:: Exercise brief ::
All of the data that follows should be retyped exactly, please, except the pictures.

:: Supplied data ::
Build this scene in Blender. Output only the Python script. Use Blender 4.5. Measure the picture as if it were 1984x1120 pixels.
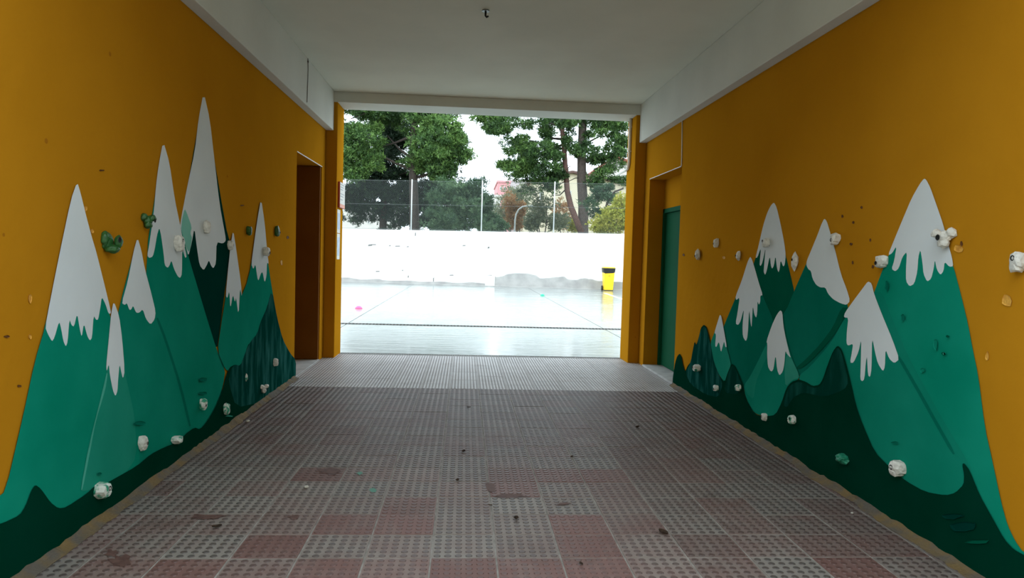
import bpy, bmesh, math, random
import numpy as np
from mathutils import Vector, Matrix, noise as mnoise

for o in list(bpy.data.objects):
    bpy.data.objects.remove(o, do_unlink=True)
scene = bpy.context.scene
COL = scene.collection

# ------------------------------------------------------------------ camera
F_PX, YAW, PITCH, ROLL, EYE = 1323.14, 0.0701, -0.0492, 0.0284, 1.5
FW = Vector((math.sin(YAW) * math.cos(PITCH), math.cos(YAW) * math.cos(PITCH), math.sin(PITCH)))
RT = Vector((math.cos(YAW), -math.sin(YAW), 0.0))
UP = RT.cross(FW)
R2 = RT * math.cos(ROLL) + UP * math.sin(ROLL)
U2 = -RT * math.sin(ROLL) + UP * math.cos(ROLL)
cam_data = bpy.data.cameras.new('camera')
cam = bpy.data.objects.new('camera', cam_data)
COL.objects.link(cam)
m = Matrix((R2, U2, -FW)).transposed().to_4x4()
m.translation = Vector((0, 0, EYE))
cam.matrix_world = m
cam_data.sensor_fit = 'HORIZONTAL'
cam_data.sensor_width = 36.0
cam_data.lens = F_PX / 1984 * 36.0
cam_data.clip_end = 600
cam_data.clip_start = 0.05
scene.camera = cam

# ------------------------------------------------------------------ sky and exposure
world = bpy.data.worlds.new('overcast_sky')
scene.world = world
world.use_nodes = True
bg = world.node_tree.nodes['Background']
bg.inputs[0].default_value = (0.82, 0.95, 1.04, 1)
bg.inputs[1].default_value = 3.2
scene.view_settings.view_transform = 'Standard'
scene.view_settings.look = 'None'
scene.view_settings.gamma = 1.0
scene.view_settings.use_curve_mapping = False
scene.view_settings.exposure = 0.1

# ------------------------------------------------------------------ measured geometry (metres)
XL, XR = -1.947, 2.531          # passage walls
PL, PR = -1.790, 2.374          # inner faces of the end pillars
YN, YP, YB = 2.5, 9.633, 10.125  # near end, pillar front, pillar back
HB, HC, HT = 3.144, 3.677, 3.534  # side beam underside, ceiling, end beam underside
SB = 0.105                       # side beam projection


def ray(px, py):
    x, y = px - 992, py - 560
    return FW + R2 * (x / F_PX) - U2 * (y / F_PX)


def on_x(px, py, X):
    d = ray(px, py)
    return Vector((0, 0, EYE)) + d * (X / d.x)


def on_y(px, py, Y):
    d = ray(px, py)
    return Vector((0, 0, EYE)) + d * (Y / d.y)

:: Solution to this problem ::
Build this scene in Blender. Output only the Python script. Use Blender 4.5. Measure the picture as if it were 1984x1120 pixels.
import bpy, bmesh, math, random
import numpy as np
from mathutils import Vector, Matrix, noise as mnoise

for o in list(bpy.data.objects):
    bpy.data.objects.remove(o, do_unlink=True)
scene = bpy.context.scene
COL = scene.collection

# ------------------------------------------------------------------ camera
F_PX, YAW, PITCH, ROLL, EYE = 1323.14, 0.0701, -0.0492, 0.0284, 1.5
FW = Vector((math.sin(YAW) * math.cos(PITCH), math.cos(YAW) * math.cos(PITCH), math.sin(PITCH)))
RT = Vector((math.cos(YAW), -math.sin(YAW), 0.0))
UP = RT.cross(FW)
R2 = RT * math.cos(ROLL) + UP * math.sin(ROLL)
U2 = -RT * math.sin(ROLL) + UP * math.cos(ROLL)
cam_data = bpy.data.cameras.new('camera')
cam = bpy.data.objects.new('camera', cam_data)
COL.objects.link(cam)
m = Matrix((R2, U2, -FW)).transposed().to_4x4()
m.translation = Vector((0, 0, EYE))
cam.matrix_world = m
cam_data.sensor_fit = 'HORIZONTAL'
cam_data.sensor_width = 36.0
cam_data.lens = F_PX / 1984 * 36.0
cam_data.clip_end = 600
cam_data.clip_start = 0.05
scene.camera = cam

# ------------------------------------------------------------------ sky and exposure
world = bpy.data.worlds.new('overcast_sky')
scene.world = world
world.use_nodes = True
bg = world.node_tree.nodes['Background']
bg.inputs[0].default_value = (0.82, 0.95, 1.04, 1)
bg.inputs[1].default_value = 3.2
scene.view_settings.view_transform = 'Standard'
scene.view_settings.look = 'None'
scene.view_settings.gamma = 1.0
scene.view_settings.use_curve_mapping = False
scene.view_settings.exposure = 0.1

# ------------------------------------------------------------------ measured geometry (metres)
XL, XR = -1.947, 2.531          # passage walls
PL, PR = -1.790, 2.374          # inner faces of the end pillars
YN, YP, YB = 2.5, 9.633, 10.125  # near end, pillar front, pillar back
HB, HC, HT = 3.144, 3.677, 3.534  # side beam underside, ceiling, end beam underside
SB = 0.105                       # side beam projection


def ray(px, py):
    x, y = px - 992, py - 560
    return FW + R2 * (x / F_PX) - U2 * (y / F_PX)


def on_x(px, py, X):
    d = ray(px, py)
    return Vector((0, 0, EYE)) + d * (X / d.x)


def on_y(px, py, Y):
    d = ray(px, py)
    return Vector((0, 0, EYE)) + d * (Y / d.y)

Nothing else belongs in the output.